Çiftçinin bu ürünleri kendisinin sattığını dile getiren Gaziantep Büyükşehir Belediye Başkanı Fatma Şahin, "Bunu kendisi satıyor işin başında. Ben onlarla konuştuğum zaman dediler ki 'Başkanım şu ürünü pazarda bulamazsın' sof domatesi var mesela. Bu domates bu bölgeye ait. Bu ürün ancak burada var diyor. Daha da önemlisi bu ürün şuan pazardaki fiyata göre, yüzde 40 aşağı düşmüş durumda. Aradaki aracıların fırsatçıların dışarı çıktığı zaman adam tarladaki malı 3 liraysa bunu 10 liraya satıyor. Çok mutlular. Annelerimizi dinliyoruz, diyorlar ki 'Başkanım haftada bir pazar açılıyor ama bu üzüm yok' diyor bunlarda yok diyor. Şu an turşuluk zamanı bu turşunun acurunun buradan alıyorum sirkesini de buradan alıyorum diyor. Sirkesinin acurunun aldığı yerden ben diyor şu anda bu kalitede yeri bu uygun fiyata başka yerden alamam diyor. O zaman hem üreticinin hem de bunu alıp sofraya taşıyan annelerimizin babalarımızın memnun kaldığı bir çalışmaya dönüyor.

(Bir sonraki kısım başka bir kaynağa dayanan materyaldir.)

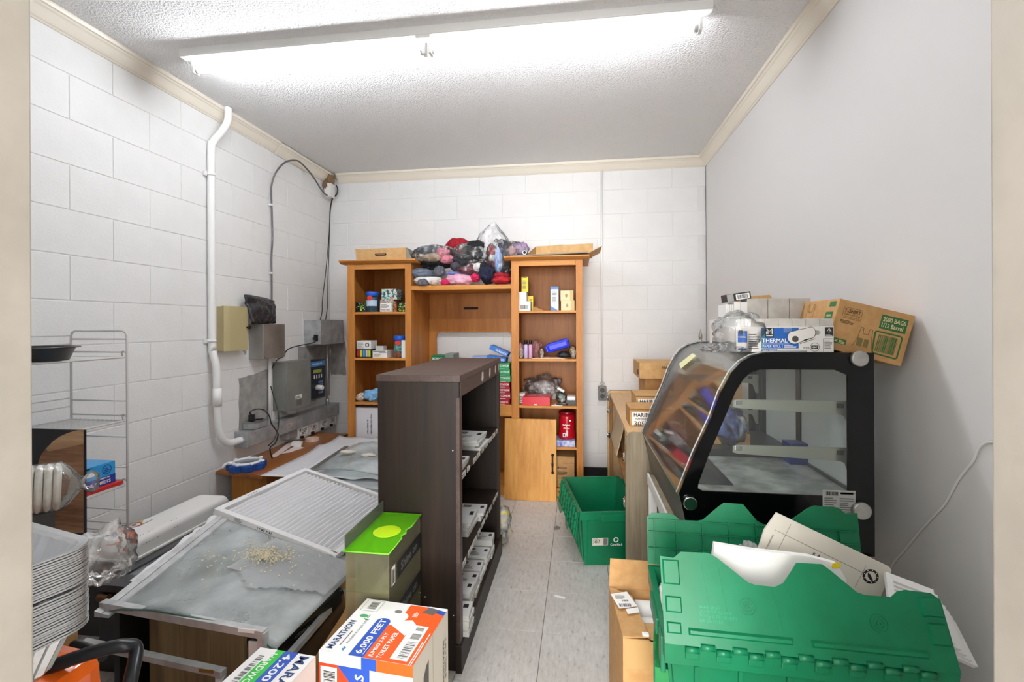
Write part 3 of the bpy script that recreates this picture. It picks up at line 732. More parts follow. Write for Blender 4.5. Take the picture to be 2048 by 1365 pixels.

Günün sonunda gıda enflasyonunun hızlı bir şekilde düştüğü, şehir ekonomisinin hızlı bir şekilde toparlandığı ve herkesin memnun ve mutlu olduğu bir şehri inşa ediyoruz" açıklamasında bulundu.'HAYDİ TARLADAN SOFRAYA' PROJESİ HAKKINDA
"Haydi Tarladan Sofraya" projesiyle çiftçiler ile tüketiciler arasında doğrudan bir bağ kurularak hem üreticiye hak ettiği kazancı sağlamak hem de tüketiciye daha uygun fiyatlarla kaliteli ürünler sunmak hedefleniyor.
Çiftçiler ürünlerini doğrudan tüketiciye sunarak daha yüksek kazanç elde edecek. Böylece, tarım sektöründe adil bir gelir dağılımı sağlanacak ve üreticilerin alın teri karşılığını bulacak. Aynı zamanda, vatandaşlar da taze ve doğal ürünlere daha uygun fiyatlarla ulaşabilecek.